TASK DIRECTIONS => Return the line containing "Keep writing the", the line containing "return EYE + d * k", and every line between them, exactly as they stand. Output nothing else.

DATA RECORDS =>

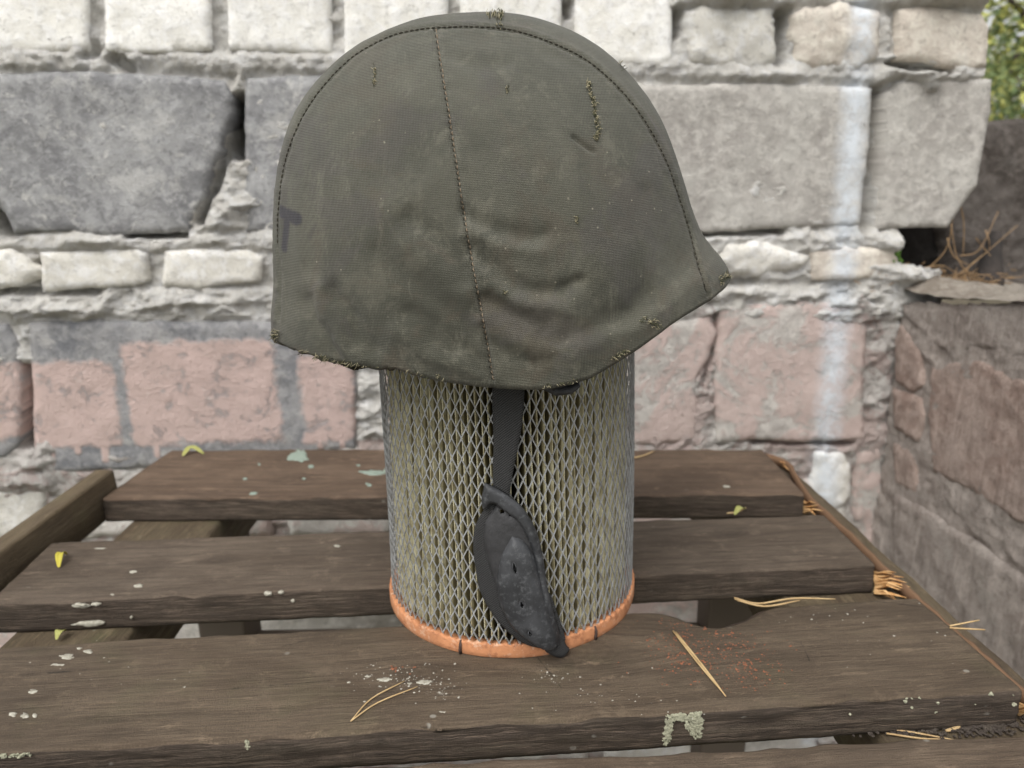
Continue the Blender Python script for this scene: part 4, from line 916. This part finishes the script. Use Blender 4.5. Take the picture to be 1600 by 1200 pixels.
M_thd = plain('dark_thread', (.035, .032, .025), (.06, .055, .04), 300, .9, .0002); M_thl = plain('tan_thread', (.26, .20, .14), (.18, .14, .10), 300, .9, .0002)
stitches(SEAM_A[2:], 'seam_stitching', M_thd, 8.5, .72, .00042, .0003, .3)
stitches(SEAM_V, 'seam_stitching', M_thl, 9, .75, .00030, .0004, .5, 1.5); stitches(SEAM_V, 'seam_stitching', M_thd, 9, .6, .00028, .0003, .4, -2.)
M_fr1 = plain('frayed_green', (.085, .085, .045), (.05, .055, .028), 500, .95, .0002); M_fr2 = plain('frayed_tan', (.40, .36, .24), (.28, .25, .16), 500, .95, .0002)
def fray(line, spread, n, lpx=5., r=.00016, m=None, dark=0, lift=.0016):
    c = catmull(line, 10)
    for which, mm in ((0, M_fr1), (1, M_fr2)):
        mb = MB()
        for i in range(n // 2):
            p = c[random.randrange(len(c))] + np.array([random.gauss(0, spread), random.gauss(0, spread)]); an = random.uniform(0, 6.3); l = random.uniform(.4, 1.) * lpx * 1.1
            q = [on(*p, 0.), on(p[0] + math.cos(an) * l * .5, p[1] + math.sin(an) * l * .5, random.uniform(.3, 1) * lift), on(p[0] + math.cos(an + .8) * l, p[1] + math.sin(an + .8) * l, random.uniform(0, 1) * lift)]
            q = [v for v in q if v]
            if len(q) < 3: continue
            mb.tube([v[0] for v in q], [r, r, r * .5], 4)
        if mb.v: mb.build('frayed_threads', mm, helmet, True, 'stuff')
fray([(918, 130), (925, 155), (930, 180), (934, 205), (930, 218)], 1.5, 190, 5); fray([(584, 104), (586, 120), (585, 134)], 1.4, 30, 4)
fray([(900, 338), (901, 350)], 1.2, 18, 4); fray([(1004, 500), (1018, 504), (1028, 510)], 2.2, 34, 6); fray([(955, 562), (968, 554), (980, 548)], 2., 40, 6)
fray([(764, 26), (772, 22), (780, 24), (784, 30)], 3, 60, 6, lift=.003); fray([(780, 38), (782, 42)], 2, 12, 5); fray([(793, 136), (793, 146)], 1.5, 12, 4); fray([(1128, 438), (1136, 432), (1140, 428)], 3, 60, 6)
fray([(960, 94), (978, 106)], 2, 14, 10, lift=.004); fray([(420, 522), (428, 528), (434, 520)], 3, 50, 8, lift=.003); fray([(786, 455), (790, 458)], 1.5, 12, 4); fray([(570, 572), (640, 582), (690, 590)], 2, 40, 4)
fray([(840, 603), (870, 600), (900, 594)], 2, 26, 5); fray([(440, 540), (470, 552), (500, 558), (530, 566), (560, 570)], 2.5, 120, 7, lift=.003)
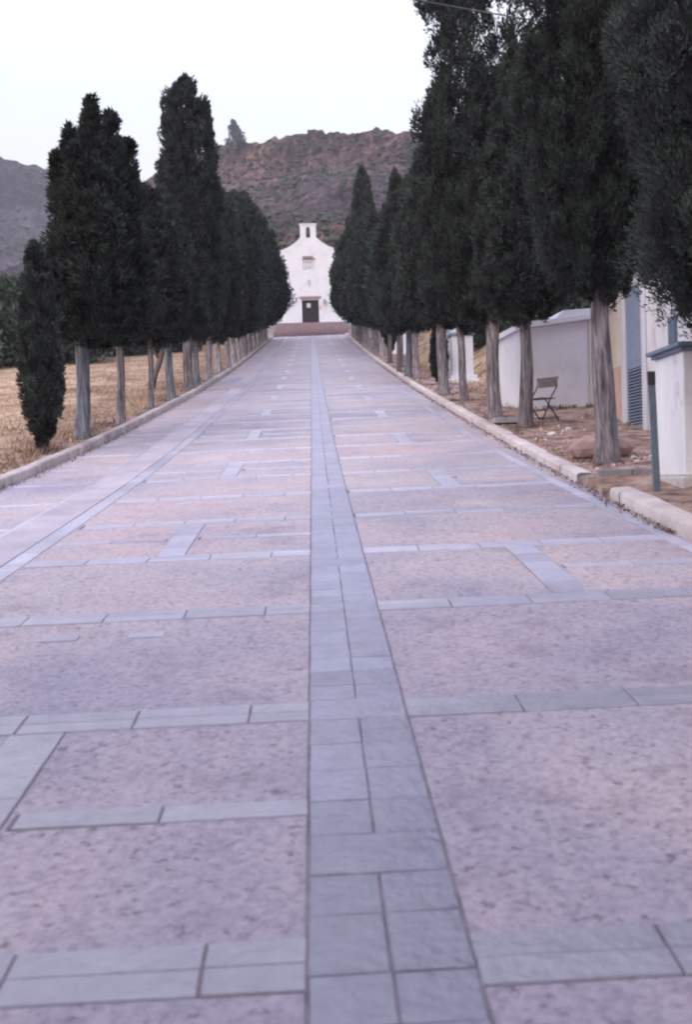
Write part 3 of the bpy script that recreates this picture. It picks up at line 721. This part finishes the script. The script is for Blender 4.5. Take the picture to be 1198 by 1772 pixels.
shrine(5.02, 37.05, 'white shrine pillar with blue band, nearest of its kind, behind the thick right trunks')
shrine(5.15, 64, 'narrow-looking white shrine between trunks, midway up the right side')
shrine(5.1, 96, 'tiny distant white shrine near the top of the right side')

# ------------------------------------------------------------ hut
hx, hy = 4.66, 24.3; hz = G(5.2, 24.3)-.35
hut = empty('hut', (hx, hy, hz), R_(5), label='small grey-white rendered hut with flat slab roof behind the chair', cat='hut')
m = MB(); m.prism([(0,0),(1.52,0),(1.52,2.30),(0,2.12)], 0, 2.6); hw = m.build('wall', HUTM, hut, bevel=.01)
m = MB(); m.prism([(-.1,2.115),(1.6,2.315),(1.6,2.44),(-.1,2.24)], -.16, 2.8); m.build('roof_slab', HUTM, hut, bevel=.012)
m = MB(); m.prism([(.75,2.345),(1.58,2.445),(1.58,2.56),(.95,2.52)], -.05, 1.5); m.build('roof_parapet', WHT, hut, bevel=.01)
m = MB(); m.box(1.522,1.66,-.03,.3,0,2.305); m.build('corner_post', CREAM, hut, bevel=.01)

# ------------------------------------------------------------ houses on the right
HX = 5.75
e = empty('cream_house', (HX, 18.9, 1.9), label='cream and salmon house with tall louvred blue-grey shutter', cat='house')
def L_(y): return y-18.9
m = MB(); m.box(0,5,L_(18.9),L_(19.0)-.13,0,5.3)
m = MB()
m.box(0,5.0,L_(20.28),L_(21.45),1.55,5.3); m.box(0,5.0,L_(18.87),L_(20.28),3.06,5.3); m.box(.12,5,L_(18.87),L_(20.28),0,3.055); m.build('wall', CREAM, e)
m = MB(); m.box(-.015,5.0,L_(20.28),L_(21.45),-.3,1.545); m.box(-.03,.118,L_(18.87),L_(20.28),-.3,.20); m.build('lower_wall', SALMON, e, bevel=.01)
m = MB(); m.box(-.04,5.0,L_(21.452),L_(21.95),-.3,5.3); m.build('corner_pilaster', WHT, e, bevel=.01)
m = MB(); m.box(-.035,.11,L_(20.1),L_(20.275),.203,3.05); m.box(-.035,.11,L_(18.875),L_(19.0),.203,3.05); m.box(-.035,.11,L_(19.0),L_(20.1),2.85,3.05); m.build('door_frame', WHT, e, bevel=.008)
sh = MB(); sh.box(.02,.07,L_(19.003),L_(20.097),.33,.4); sh.box(.02,.07,L_(19.003),L_(20.097),1.42,2.845)
sh.box(.02,.07,L_(19.003),L_(19.09),.4,1.42); sh.box(.02,.07,L_(20.01),L_(20.097),.4,1.42); sh.box(.09,.10,L_(19.01),L_(20.09),.21,2.84)
shut = sh.build('shutter', SHUT, e)
lv = MB()
for i in range(18):
    z = .42+i*.056; lv.add([(.005,L_(19.09),z),(.075,L_(19.09),z+.045),(.075,L_(20.01),z+.045),(.005,L_(20.01),z),
                            (.005,L_(19.09),z+.012),(.075,L_(19.09),z+.057),(.075,L_(20.01),z+.057),(.005,L_(20.01),z+.012)],
                           [(0,1,2,3),(7,6,5,4),(0,4,5,1),(3,2,6,7),(0,3,7,4),(1,5,6,2)])
lv.build('louvres', SHUT, shut)
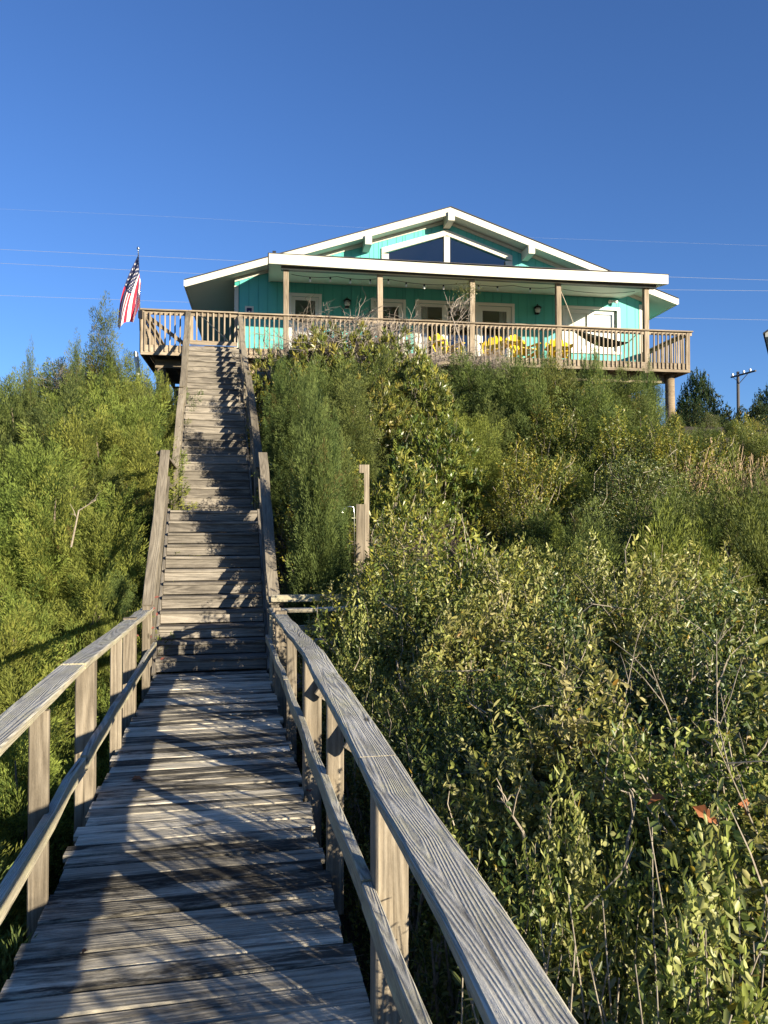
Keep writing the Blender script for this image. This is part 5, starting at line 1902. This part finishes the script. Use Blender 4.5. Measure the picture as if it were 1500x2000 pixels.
# --- fallen and hanging leaves
def dry_leaf(p, L, rot, mat, label, cat='leaf', tilt=0.2, name='dry_leaf'):
    mb = MB()
    lob = [(0, 0), (.12, .10), (.26, .24), (.40, .17), (.56, .23), (.74, .12), (1.0, 0)]
    ring = [(x, y, .10 * math.sin(x * 4) + .75 * abs(y)) for x, y in lob] + [(x, -y, .06 * math.sin(x * 4 + 1) + .95 * abs(y)) for x, y in reversed(lob[1:-1])]
    mid = [(x, 0, .10 * math.sin(x * 4) - .02) for x in (0.5,)]
    n = len(ring)
    mb.faces(ring + mid, [(i, (i + 1) % n, n) for i in range(n)])
    o = mb.build(name, mat)
    o.scale = (L, L, L); o.location = p; o.rotation_euler = (tilt, tilt * .5, rot)
    return tag(o, label, cat)


def on_deck(px, py, z=0.006):
    p = at(px, py, 5.0)
    d = p - EYE
    k = (z - EYE.z) / d.z
    return EYE + d * k


dry_leaf(on_deck(256, 1524), .09, .4, M['dead_leaf'], 'curled orange brown leaf lying in the middle of the boardwalk planks')
dry_leaf(on_deck(160, 1864), .045, 1.4, M['dead_leaf'], 'tiny pale leaf bit on the boardwalk near the bottom left')
dry_leaf(on_deck(606, 1548), .07, 2.0, M['red_leaf'], 'small red leaf on the right edge of the boardwalk')
dry_leaf(at(1352, 1575, 3.2), .12, -.3, M['dead_leaf'], 'big dry orange leaf hanging in the near right shrubs', tilt=1.1)
dry_leaf(at(1440, 1570, 3.1), .13, .8, M['dead_leaf'], 'big dry orange leaf hanging nearest the right edge', tilt=1.2)
dry_leaf(at(1300, 1560, 3.3), .09, 2.4, M['dead_leaf'], 'smaller dry orange leaf left of the two big hanging leaves', tilt=.9)
t = thing('red_creeper', 'sprig of dull red creeper leaves by the left railing near the stair foot', 'creeper', at(287, 1235, 8.6))
rr = random.Random(3)
mb = MB(); mb.tube([(-.02, 0, -.5), (0, 0, 0), (.06, 0, .35)], .006, 5); mb.build('stem', M['bark'], t)
for k in range(12):
    V, F = broad_leaves(np.zeros((1, 3)), np.array([[rr.uniform(-1, 1), rr.uniform(-1, .2), rr.uniform(-.5, .5)]]), np.array([[0.2, -1, .6]]), np.array([rr.uniform(.035, .06)]), np.array([.026]))
    lf = link(bpy.data.objects.new('leaf', mesh_quads('creeper_leaf', V, F, np.tile(np.array([.3, .06, .05]), (6, 1)), M['red_leaf'])), t)
    lf.location = (rr.uniform(-.12, .14), rr.uniform(-.1, .1), rr.uniform(-.45, .4))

RESULT BELOW =>
Keep writing the Blender script for this image. This is part 5, starting at line 1902. This part finishes the script. Use Blender 4.5. Measure the picture as if it were 1500x2000 pixels.
# --- fallen and hanging leaves
def dry_leaf(p, L, rot, mat, label, cat='leaf', tilt=0.2, name='dry_leaf'):
    mb = MB()
    lob = [(0, 0), (.12, .10), (.26, .24), (.40, .17), (.56, .23), (.74, .12), (1.0, 0)]
    ring = [(x, y, .10 * math.sin(x * 4) + .75 * abs(y)) for x, y in lob] + [(x, -y, .06 * math.sin(x * 4 + 1) + .95 * abs(y)) for x, y in reversed(lob[1:-1])]
    mid = [(x, 0, .10 * math.sin(x * 4) - .02) for x in (0.5,)]
    n = len(ring)
    mb.faces(ring + mid, [(i, (i + 1) % n, n) for i in range(n)])
    o = mb.build(name, mat)
    o.scale = (L, L, L); o.location = p; o.rotation_euler = (tilt, tilt * .5, rot)
    return tag(o, label, cat)


def on_deck(px, py, z=0.006):
    p = at(px, py, 5.0)
    d = p - EYE
    k = (z - EYE.z) / d.z
    return EYE + d * k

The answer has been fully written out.